### AIM OF THE EXERCISE
Take the entries below and print all of them exactly, please.

### MATERIALS PROVIDED
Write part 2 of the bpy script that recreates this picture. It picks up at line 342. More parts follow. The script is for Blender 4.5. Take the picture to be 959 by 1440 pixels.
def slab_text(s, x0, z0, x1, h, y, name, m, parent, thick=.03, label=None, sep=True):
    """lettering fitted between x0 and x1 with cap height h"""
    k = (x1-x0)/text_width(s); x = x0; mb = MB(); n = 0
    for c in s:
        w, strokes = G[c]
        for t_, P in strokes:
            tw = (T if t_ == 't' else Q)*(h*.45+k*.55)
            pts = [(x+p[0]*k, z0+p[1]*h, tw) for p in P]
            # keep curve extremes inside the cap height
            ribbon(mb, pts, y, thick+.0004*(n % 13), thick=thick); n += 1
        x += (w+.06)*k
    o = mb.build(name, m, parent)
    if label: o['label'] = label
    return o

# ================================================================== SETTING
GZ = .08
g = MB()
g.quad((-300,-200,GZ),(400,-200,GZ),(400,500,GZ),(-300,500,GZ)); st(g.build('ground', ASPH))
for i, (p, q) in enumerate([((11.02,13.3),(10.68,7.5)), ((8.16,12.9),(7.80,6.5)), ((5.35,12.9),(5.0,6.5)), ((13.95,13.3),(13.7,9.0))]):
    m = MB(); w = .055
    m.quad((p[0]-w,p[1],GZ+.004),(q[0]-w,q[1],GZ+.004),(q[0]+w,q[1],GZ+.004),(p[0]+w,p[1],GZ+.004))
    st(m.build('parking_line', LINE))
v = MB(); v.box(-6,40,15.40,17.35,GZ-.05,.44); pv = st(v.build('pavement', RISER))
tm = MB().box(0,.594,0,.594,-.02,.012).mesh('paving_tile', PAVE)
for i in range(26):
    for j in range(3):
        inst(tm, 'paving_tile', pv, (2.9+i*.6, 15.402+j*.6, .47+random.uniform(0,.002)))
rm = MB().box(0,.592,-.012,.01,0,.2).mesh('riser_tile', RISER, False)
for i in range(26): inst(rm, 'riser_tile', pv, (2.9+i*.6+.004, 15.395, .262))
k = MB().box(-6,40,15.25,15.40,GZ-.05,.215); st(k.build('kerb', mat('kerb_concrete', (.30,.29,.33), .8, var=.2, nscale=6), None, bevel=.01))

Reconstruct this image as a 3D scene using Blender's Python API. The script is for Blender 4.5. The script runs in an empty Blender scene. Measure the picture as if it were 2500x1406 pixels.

### REPLY
Write part 2 of the bpy script that recreates this picture. It picks up at line 342. More parts follow. The script is for Blender 4.5. Take the picture to be 959 by 1440 pixels.
def slab_text(s, x0, z0, x1, h, y, name, m, parent, thick=.03, label=None, sep=True):
    """lettering fitted between x0 and x1 with cap height h"""
    k = (x1-x0)/text_width(s); x = x0; mb = MB(); n = 0
    for c in s:
        w, strokes = G[c]
        for t_, P in strokes:
            tw = (T if t_ == 't' else Q)*(h*.45+k*.55)
            pts = [(x+p[0]*k, z0+p[1]*h, tw) for p in P]
            # keep curve extremes inside the cap height
            ribbon(mb, pts, y, thick+.0004*(n % 13), thick=thick); n += 1
        x += (w+.06)*k
    o = mb.build(name, m, parent)
    if label: o['label'] = label
    return o

# ================================================================== SETTING
GZ = .08
g = MB()
g.quad((-300,-200,GZ),(400,-200,GZ),(400,500,GZ),(-300,500,GZ)); st(g.build('ground', ASPH))
for i, (p, q) in enumerate([((11.02,13.3),(10.68,7.5)), ((8.16,12.9),(7.80,6.5)), ((5.35,12.9),(5.0,6.5)), ((13.95,13.3),(13.7,9.0))]):
    m = MB(); w = .055
    m.quad((p[0]-w,p[1],GZ+.004),(q[0]-w,q[1],GZ+.004),(q[0]+w,q[1],GZ+.004),(p[0]+w,p[1],GZ+.004))
    st(m.build('parking_line', LINE))
v = MB(); v.box(-6,40,15.40,17.35,GZ-.05,.44); pv = st(v.build('pavement', RISER))
tm = MB().box(0,.594,0,.594,-.02,.012).mesh('paving_tile', PAVE)
for i in range(26):
    for j in range(3):
        inst(tm, 'paving_tile', pv, (2.9+i*.6, 15.402+j*.6, .47+random.uniform(0,.002)))
rm = MB().box(0,.592,-.012,.01,0,.2).mesh('riser_tile', RISER, False)
for i in range(26): inst(rm, 'riser_tile', pv, (2.9+i*.6+.004, 15.395, .262))
k = MB().box(-6,40,15.25,15.40,GZ-.05,.215); st(k.build('kerb', mat('kerb_concrete', (.30,.29,.33), .8, var=.2, nscale=6), None, bevel=.01))

Reconstruct this image as a 3D scene using Blender's Python API. The script is for Blender 4.5. The script runs in an empty Blender scene. Measure the picture as if it were 2500x1406 pixels.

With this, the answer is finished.